Revisiting A&M Records No. 39
Phil Ochs: ‘Tape from California’ (July ’68)
When last we encountered the increasingly troubled, ultimately tragic antihero of the ‘60s folk scene, he had shed some (but never all) political skin in a bold leap away from his headlines-driven Elektra past and headlong into an expansive A&M era in which his allegorical approach might reach new sonic heights to match his imaginative wordplay.
As mentioned in No. 25 of this series, about ‘Pleasures of the Harbor’: Dylan went electric; Ochs went baroque.
So did most everyone in the wake of ‘Sgt. Pepper,’ from the Mamas & the Papas and Motown’s most sophisticated to the Rolling Stones and winsome radio far like the Left Banke’s ‘Walk Away Renée’ and especially Simon & Garfunkel.
If you’re a fan of that duo, or this phase of rock in general, and haven’t heard Ochs’s stuff, you really should correct that.
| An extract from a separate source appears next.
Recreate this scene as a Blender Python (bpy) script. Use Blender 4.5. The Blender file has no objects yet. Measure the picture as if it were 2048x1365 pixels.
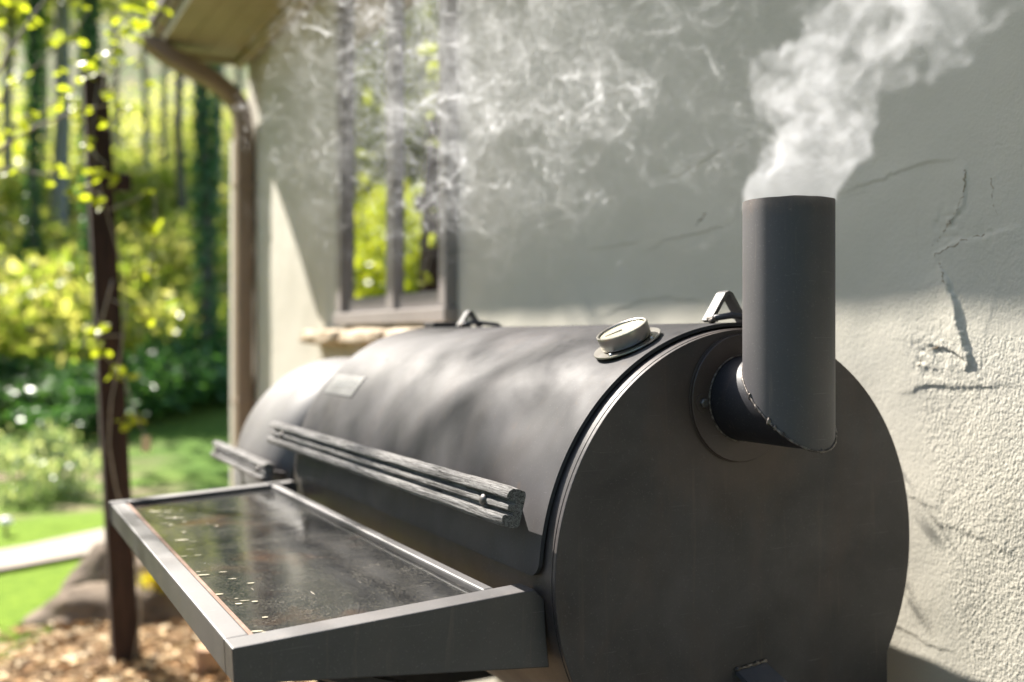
import bpy, bmesh, math, random
import numpy as np
from math import sin, cos, tan, pi, radians, sqrt, atan2
from mathutils import Vector, Matrix, noise as mnoise

random.seed(7)
rng = np.random.default_rng(7)
scene = bpy.context.scene
H = 1.40                                   # camera height above the ground

# ------------------------------------------------------------------ camera
cam_d = bpy.data.cameras.new("camera")
cam = bpy.data.objects.new("camera", cam_d)
scene.collection.objects.link(cam)
scene.camera = cam
HEAD = math.atan(1084 / 2000)              # view turned right of the barrel's axis
cam.location = (0, 0, H)
cam.rotation_euler = (pi / 2, 0, -HEAD)
cam_d.sensor_width = 36.0
cam_d.lens = 36.0 * 2000 / 2048
cam_d.shift_y = -10.5 / 2048
cam_d.clip_start = 0.02
cam_d.clip_end = 600
cam_d.dof.use_dof = True
cam_d.dof.focus_distance = 1.20
cam_d.dof.aperture_fstop = 2.5
cam_d.dof.aperture_blades = 0

# ------------------------------------------------------------------ sky, sun, exposure
SUN_EL = radians(45)
SUN_AZ = radians(-18.5)                      # measured from +Y towards +X
world = bpy.data.worlds.new("World")
scene.world = world
world.use_nodes = True
wn = world.node_tree
bgn = wn.nodes["Background"]
sky = wn.nodes.new("ShaderNodeTexSky")
sky.sky_type = 'NISHITA'
sky.sun_disc = False
sky.sun_elevation = SUN_EL
sky.sun_rotation = SUN_AZ
sky.dust_density = 2.0
wn.links.new(sky.outputs[0], bgn.inputs[0])
bgn.inputs[1].default_value = 0.080
sun_d = bpy.data.lights.new("sun", 'SUN')
sun_d.energy = 5.0
sun_d.angle = radians(0.53)
sun_d.color = (1.0, 0.94, 0.86)
sun = bpy.data.objects.new("sun", sun_d)
scene.collection.objects.link(sun)
sdir = Vector((cos(SUN_EL) * sin(SUN_AZ), cos(SUN_EL) * cos(SUN_AZ), sin(SUN_EL)))
sun.rotation_euler = sdir.to_track_quat('Z', 'Y').to_euler()
sun.location = sdir * 40
scene.view_settings.view_transform = 'Standard'
scene.view_settings.look = 'None'
scene.view_settings.gamma = 1.0
scene.view_settings.use_curve_mapping = False
scene.view_settings.exposure = 1.88

scene.render.engine = 'CYCLES'
cy = scene.cycles
cy.use_denoising = True
cy.max_bounces = 8
cy.diffuse_bounces = 3
cy.glossy_bounces = 4
cy.transmission_bounces = 6
cy.transparent_max_bounces = 16
cy.volume_bounces = 1
cy.sample_clamp_indirect = 6.0
cy.caustics_reflective = False
cy.caustics_refractive = False
cy.volume_step_rate = 1.0

# ------------------------------------------------------------------ helpers
def tag(o, label=None, cat=None, group=None, kind=None):
    if label: o["label"] = label
    if cat: o["category"] = cat
    if group: o["group"] = group
    if kind: o["kind"] = kind
    return o

def link(o, parent=None):
    scene.collection.objects.link(o)
    if parent is not None: o.parent = parent
    return o

def empty(name, loc, label=None, cat=None, group=None):
    o = bpy.data.objects.new(name, None)
    o.location = loc
    o.empty_display_size = 0.1
    link(o)
    return tag(o, label, cat, group)

def smooth_me(me, angle=None):
    for p in me.polygons: p.use_smooth = True
    if angle is not None:
        me.set_sharp_from_angle(angle=angle)

def mesh_obj(name, verts, faces, mat, parent=None, smooth=False, angle=None, bevel=0, origin=None):
    """verts in world metres; the object sits at its parent's origin"""
    me = bpy.data.meshes.new(name)
    v = np.asarray(verts, float).reshape(-1, 3)
    off = np.zeros(3)
    if parent is not None:
        off = np.array(world_loc(parent))
    me.from_pydata([tuple(p) for p in (v - off)], [], [tuple(int(i) for i in f) for f in faces])
    me.update()
    if mat is not None: me.materials.append(mat)
    if smooth: smooth_me(me, angle)
    o = bpy.data.objects.new(name, me)
    link(o, parent)
    if bevel:
        m = o.modifiers.new("bevel", 'BEVEL'); m.width = bevel; m.segments = 2; m.limit_method = 'ANGLE'
        m.angle_limit = radians(40); m.harden_normals = False
    return o

def world_loc(o):
    l = Vector(o.location)
    p = o.parent
    while p is not None:
        l += Vector(p.location); p = p.parent
    return l

def join(*parts):
    V, F = [], []
    for v, f in parts:
        n = len(V)
        V += [tuple(p) for p in v]
        F += [tuple(i + n for i in q) for q in f]
    return V, F

def box(x0, x1, y0, y1, z0, z1):
    v = [(x0, y0, z0), (x1, y0, z0), (x1, y1, z0), (x0, y1, z0), (x0, y0, z1), (x1, y0, z1), (x1, y1, z1), (x0, y1, z1)]
    f = [(0, 3, 2, 1), (4, 5, 6, 7), (0, 1, 5, 4), (1, 2, 6, 5), (2, 3, 7, 6), (3, 0, 4, 7)]
    return v, f

def frame_for(d):
    d = Vector(d).normalized()
    a = Vector((0, 0, 1)) if abs(d.z) < .9 else Vector((1, 0, 0))
    u = d.cross(a).normalized(); w = d.cross(u).normalized()
    return u, w, d

def tube(points, radii, seg=10, closed=False, caps=True):
    pts = [Vector(p) for p in points]
    n = len(pts)
    V, F = [], []
    for i, p in enumerate(pts):
        if closed: d = pts[(i + 1) % n] - pts[(i - 1) % n]
        else: d = pts[min(i + 1, n - 1)] - pts[max(i - 1, 0)]
        if i == 0:
            u, w, _ = frame_for(d)
        else:
            dn = d.normalized(); u = (u - dn * u.dot(dn)).normalized(); w = dn.cross(u)
        r = radii[i] if hasattr(radii, '__len__') else radii
        for k in range(seg):
            a = 2 * pi * k / seg
            V.append(tuple(p + u * (r * cos(a)) + w * (r * sin(a))))
    m = n if closed else n - 1
    for i in range(m):
        j = (i + 1) % n
        for k in range(seg):
            l = (k + 1) % seg
            F.append((i * seg + k, i * seg + l, j * seg + l, j * seg + k))
    if caps and not closed:
        F.append(tuple(range(seg - 1, -1, -1)))
        F.append(tuple((n - 1) * seg + k for k in range(seg)))
    return V, F

def prism(profile, y0, y1, axis='Y'):
    """closed 2D profile [(x, z)] extruded along Y"""
    n = len(profile)
    V = [(x, y0, z) for x, z in profile] + [(x, y1, z) for x, z in profile]
    F = [(i, (i + 1) % n, n + (i + 1) % n, n + i) for i in range(n)]
    F += [tuple(range(n - 1, -1, -1)), tuple(range(n, 2 * n))]
    return V, F

def lathe(profile, centre, axis, seg=40):
    """profile [(r, h)] turned about an axis direction through centre"""
    u, w, d = frame_for(axis)
    c = Vector(centre)
    V, F = [], []
    for r, h in profile:
        for k in range(seg):
            a = 2 * pi * k / seg
            V.append(tuple(c + d * h + (u * cos(a) + w * sin(a)) * max(r, 1e-5)))
    for i in range(len(profile) - 1):
        for k in range(seg):
            l = (k + 1) % seg
            F.append((i * seg + k, i * seg + l, (i + 1) * seg + l, (i + 1) * seg + k))
    return V, F

# ------------------------------------------------------------------ materials
class M:
    def __init__(s, name):
        s.m = bpy.data.materials.new(name); s.m.use_nodes = True
        s.t = s.m.node_tree; s.p = s.t.nodes["Principled BSDF"]
        s.tc = s.t.nodes.new("ShaderNodeTexCoord")
        s.geo = None
    def n(s, typ, **kw):
        x = s.t.nodes.new("ShaderNode" + typ)
        for k, v in kw.items(): setattr(x, k, v)
        return x
    def l(s, a, b): s.t.links.new(a, b)
    def pos(s, scale=(1, 1, 1), rot=(0, 0, 0)):
        if s.geo is None: s.geo = s.n("NewGeometry")
        mp = s.n("Mapping"); mp.inputs["Scale"].default_value = scale; mp.inputs["Rotation"].default_value = rot
        s.l(s.geo.outputs["Position"], mp.inputs["Vector"]); return mp.outputs[0]
    def noise(s, vec, scale, detail=4, rough=.55, dist=0.0):
        x = s.n("TexNoise"); x.inputs["Scale"].default_value = scale; x.inputs["Detail"].default_value = detail
        x.inputs["Roughness"].default_value = rough; x.inputs["Distortion"].default_value = dist
        s.l(vec, x.inputs["Vector"]); return x.outputs["Fac"]
    def ramp(s, fac, stops):
        r = s.n("ValToRGB"); e = r.color_ramp.elements
        while len(e) < len(stops): e.new(.5)
        for i, (p, c) in enumerate(stops):
            e[i].position = p; e[i].color = (c, c, c, 1) if not hasattr(c, '__len__') else (*c, 1)
        s.l(fac, r.inputs[0]); return r.outputs[0]
    def mix(s, fac, a, b, mode='MIX'):
        x = s.n("Mix", data_type='RGBA', blend_type=mode)
        for sock, v in ((x.inputs[0], fac), (x.inputs[6], a), (x.inputs[7], b)):
            if hasattr(v, 'is_output'): s.l(v, sock)
            elif hasattr(v, '__len__'): sock.default_value = (*v, 1)
            else: sock.default_value = v
        return x.outputs[2]
    def math(s, op, a, b=None, clamp=False):
        x = s.n("Math", operation=op); x.use_clamp = clamp
        for i, v in enumerate((a, b)):
            if v is None: continue
            if hasattr(v, 'is_output'): s.l(v, x.inputs[i])
            else: x.inputs[i].default_value = v
        return x.outputs[0]
    def bump(s, h, strength=.5, dist=.01, normal=None):
        b = s.n("Bump"); b.inputs["Distance"].default_value = dist
        if hasattr(strength, 'is_output'): s.l(strength, b.inputs["Strength"])
        else: b.inputs["Strength"].default_value = strength
        s.l(h, b.inputs["Height"])
        if normal is not None: s.l(normal, b.inputs["Normal"])
        return b.outputs[0]
    def set(s, **kw):
        names = dict(color="Base Color", rough="Roughness", metal="Metallic", normal="Normal", spec="Specular IOR Level", ior="IOR",
                     coat="Coat Weight", coat_rough="Coat Roughness", trans="Transmission Weight", sheen="Sheen Weight")
        for k, v in kw.items():
            sock = s.p.inputs[names[k]]
            if hasattr(v, 'is_output'): s.l(v, sock)
            elif hasattr(v, '__len__'): sock.default_value = (*v, 1)
            else: sock.default_value = v
        return s.m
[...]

Along with similarly shaded melodies and arrangements, you’ll marvel at the wealth of still-timely couplets, like this one: ‘Half the world is crazy and the other half is scared / Madonnas do the minuet for naked millionaires.’
Sounds a lot like a certain America I know.
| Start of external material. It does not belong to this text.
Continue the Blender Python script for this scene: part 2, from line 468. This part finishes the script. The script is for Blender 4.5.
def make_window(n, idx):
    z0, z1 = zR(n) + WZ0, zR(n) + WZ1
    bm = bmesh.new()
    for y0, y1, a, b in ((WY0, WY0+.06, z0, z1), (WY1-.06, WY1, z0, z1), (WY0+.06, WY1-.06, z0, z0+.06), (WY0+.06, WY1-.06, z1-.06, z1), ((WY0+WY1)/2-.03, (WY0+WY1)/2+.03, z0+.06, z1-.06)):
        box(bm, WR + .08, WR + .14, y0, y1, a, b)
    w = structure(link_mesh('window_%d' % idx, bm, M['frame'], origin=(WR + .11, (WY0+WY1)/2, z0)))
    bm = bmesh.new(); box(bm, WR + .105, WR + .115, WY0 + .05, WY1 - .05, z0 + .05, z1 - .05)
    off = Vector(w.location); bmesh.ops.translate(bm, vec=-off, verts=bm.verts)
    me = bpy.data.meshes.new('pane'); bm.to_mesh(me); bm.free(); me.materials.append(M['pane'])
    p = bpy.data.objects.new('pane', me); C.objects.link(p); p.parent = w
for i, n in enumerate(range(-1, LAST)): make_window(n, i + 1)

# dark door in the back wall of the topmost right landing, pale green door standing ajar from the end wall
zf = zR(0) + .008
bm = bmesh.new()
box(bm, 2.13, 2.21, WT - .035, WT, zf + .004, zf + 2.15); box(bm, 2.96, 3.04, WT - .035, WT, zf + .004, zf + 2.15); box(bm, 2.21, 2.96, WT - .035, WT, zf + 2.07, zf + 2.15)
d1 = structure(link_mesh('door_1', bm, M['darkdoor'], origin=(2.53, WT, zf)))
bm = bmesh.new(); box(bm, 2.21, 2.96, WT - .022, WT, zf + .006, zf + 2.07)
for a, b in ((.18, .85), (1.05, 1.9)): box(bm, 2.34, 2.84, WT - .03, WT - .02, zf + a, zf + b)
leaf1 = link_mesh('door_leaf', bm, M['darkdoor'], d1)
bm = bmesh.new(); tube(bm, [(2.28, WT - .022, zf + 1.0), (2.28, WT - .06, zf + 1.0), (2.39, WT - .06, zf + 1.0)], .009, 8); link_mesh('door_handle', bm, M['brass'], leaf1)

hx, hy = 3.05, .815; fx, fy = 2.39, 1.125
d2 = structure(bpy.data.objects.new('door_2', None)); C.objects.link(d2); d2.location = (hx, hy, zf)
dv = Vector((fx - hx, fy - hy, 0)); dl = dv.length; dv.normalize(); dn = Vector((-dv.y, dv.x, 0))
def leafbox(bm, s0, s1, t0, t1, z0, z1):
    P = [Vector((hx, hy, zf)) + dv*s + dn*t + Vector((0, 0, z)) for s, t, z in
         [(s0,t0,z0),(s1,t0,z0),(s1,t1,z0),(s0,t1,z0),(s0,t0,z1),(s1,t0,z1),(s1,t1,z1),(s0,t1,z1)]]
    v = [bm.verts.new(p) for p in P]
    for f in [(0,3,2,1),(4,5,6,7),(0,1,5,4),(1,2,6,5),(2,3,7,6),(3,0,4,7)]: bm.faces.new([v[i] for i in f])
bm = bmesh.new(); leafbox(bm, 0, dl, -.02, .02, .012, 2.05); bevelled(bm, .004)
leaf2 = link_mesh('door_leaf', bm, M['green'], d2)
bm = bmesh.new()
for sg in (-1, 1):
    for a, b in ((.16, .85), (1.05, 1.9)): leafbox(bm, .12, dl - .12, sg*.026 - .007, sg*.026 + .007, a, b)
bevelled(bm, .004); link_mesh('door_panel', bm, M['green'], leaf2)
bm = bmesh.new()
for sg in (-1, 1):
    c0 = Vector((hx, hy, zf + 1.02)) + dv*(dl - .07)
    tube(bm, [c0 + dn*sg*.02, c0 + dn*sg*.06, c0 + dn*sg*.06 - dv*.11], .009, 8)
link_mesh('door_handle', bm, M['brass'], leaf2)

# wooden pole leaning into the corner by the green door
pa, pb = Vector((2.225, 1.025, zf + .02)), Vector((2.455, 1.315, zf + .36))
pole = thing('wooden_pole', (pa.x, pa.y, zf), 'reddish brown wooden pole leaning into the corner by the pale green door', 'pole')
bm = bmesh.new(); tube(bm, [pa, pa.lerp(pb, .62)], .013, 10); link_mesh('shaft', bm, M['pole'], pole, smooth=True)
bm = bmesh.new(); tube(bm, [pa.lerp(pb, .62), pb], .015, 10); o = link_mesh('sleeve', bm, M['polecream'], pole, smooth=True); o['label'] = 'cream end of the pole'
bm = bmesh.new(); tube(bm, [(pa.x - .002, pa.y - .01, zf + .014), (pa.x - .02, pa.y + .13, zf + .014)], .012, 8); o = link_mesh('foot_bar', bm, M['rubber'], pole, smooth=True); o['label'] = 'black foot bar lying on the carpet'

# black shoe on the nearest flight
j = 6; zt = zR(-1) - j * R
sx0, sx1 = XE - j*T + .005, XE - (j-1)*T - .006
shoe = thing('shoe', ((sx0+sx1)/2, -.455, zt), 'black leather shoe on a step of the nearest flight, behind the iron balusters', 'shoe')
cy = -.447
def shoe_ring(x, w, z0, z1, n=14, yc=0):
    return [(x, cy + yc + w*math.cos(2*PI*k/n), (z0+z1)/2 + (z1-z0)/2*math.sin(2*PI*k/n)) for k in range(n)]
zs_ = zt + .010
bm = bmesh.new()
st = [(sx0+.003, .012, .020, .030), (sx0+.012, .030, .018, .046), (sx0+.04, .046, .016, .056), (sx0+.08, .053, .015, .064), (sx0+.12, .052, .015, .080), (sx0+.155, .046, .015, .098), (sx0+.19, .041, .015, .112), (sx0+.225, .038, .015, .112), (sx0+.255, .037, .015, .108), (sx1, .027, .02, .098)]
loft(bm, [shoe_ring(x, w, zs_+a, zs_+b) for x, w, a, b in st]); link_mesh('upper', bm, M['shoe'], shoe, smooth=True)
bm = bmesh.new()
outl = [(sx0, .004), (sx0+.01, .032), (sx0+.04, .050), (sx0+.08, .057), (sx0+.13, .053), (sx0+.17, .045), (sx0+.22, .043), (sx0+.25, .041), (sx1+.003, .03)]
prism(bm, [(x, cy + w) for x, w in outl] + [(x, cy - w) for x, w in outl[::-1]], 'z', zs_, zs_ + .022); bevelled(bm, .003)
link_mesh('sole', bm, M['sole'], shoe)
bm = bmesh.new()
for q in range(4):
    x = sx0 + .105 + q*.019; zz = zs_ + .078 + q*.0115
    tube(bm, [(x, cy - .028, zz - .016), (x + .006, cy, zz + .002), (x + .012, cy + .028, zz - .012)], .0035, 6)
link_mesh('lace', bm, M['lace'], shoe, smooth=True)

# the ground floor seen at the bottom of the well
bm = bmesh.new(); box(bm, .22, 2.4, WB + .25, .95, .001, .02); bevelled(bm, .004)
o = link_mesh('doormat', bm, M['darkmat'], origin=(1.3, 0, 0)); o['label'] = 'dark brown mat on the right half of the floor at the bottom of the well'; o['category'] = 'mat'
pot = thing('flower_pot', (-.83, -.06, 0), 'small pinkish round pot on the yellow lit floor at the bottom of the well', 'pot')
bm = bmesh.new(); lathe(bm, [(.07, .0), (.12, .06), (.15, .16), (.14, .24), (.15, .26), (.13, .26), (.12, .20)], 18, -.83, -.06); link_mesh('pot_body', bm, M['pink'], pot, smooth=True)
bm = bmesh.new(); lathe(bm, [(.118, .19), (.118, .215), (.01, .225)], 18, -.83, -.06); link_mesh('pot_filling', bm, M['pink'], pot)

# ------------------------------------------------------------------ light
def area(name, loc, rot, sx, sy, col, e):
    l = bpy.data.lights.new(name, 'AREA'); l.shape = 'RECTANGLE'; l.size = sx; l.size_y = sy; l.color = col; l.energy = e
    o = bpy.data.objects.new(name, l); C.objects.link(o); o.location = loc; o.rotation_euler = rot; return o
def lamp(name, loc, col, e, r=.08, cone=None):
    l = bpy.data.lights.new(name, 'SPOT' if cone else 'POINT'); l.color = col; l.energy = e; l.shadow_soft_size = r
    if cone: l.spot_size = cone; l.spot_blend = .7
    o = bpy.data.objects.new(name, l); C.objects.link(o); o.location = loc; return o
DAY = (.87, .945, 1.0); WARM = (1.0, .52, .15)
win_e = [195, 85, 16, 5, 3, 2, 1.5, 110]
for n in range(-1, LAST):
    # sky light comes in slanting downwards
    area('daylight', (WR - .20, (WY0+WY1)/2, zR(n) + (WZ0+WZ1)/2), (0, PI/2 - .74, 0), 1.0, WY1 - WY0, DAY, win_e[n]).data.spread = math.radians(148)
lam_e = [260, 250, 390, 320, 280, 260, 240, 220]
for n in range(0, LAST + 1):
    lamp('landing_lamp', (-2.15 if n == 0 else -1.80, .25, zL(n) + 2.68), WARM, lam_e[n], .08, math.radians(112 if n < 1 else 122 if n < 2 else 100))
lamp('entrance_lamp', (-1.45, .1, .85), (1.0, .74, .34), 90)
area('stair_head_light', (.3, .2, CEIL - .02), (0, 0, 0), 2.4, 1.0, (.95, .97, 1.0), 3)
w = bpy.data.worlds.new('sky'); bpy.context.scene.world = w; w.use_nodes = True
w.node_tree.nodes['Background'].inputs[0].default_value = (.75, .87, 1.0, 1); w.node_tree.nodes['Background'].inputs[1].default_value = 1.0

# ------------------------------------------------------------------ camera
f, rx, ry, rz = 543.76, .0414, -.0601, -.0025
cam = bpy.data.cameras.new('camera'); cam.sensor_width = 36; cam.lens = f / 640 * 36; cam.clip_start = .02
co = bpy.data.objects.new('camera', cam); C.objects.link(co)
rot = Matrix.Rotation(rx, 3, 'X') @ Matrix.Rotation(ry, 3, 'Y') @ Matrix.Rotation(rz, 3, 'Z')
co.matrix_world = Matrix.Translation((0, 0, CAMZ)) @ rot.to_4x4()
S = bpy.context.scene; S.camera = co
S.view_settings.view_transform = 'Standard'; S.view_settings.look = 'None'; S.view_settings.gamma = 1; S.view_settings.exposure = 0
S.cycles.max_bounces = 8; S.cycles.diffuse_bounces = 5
Yet on this, his second and least commercially successful A&M effort, Ochs seems simultaneously neck-deep in such ornate finery and eager to rip it all off. In grappling with that reconstruct/deconstruct impulse, he found its on/off switch.
There’s a transformation that takes place sometime after the seven-minute title track, a poison postcard from paradise, but before the twice-as-long tone poem ‘When in Rome,’ which could be slotted favorably among Dylan’s and Donovan’s best from this period.
Having reinvigorated the ire that fueled his earlier breakthrough ‘I Ain’t Marching Anymore,’ Ochs here discovers he can remain topically trenchant whether the production is minimalist (just bugles and snares with his acoustic guitar on ‘White Boots Marching in a Yellow Land’) or flowery (the orchestrated fantasy ‘The War Is Over’) or in a drug-dream somewhere in between, like on the Van Dyke Parks-y album-closer ‘Floods of Florence’ or the harpsichord-dappled ‘Half a Century High.’
His distant vocal on that last one, deliberately engulfed in hiss, does indeed sound like music set to a tape from California. Plays awfully ghostly now.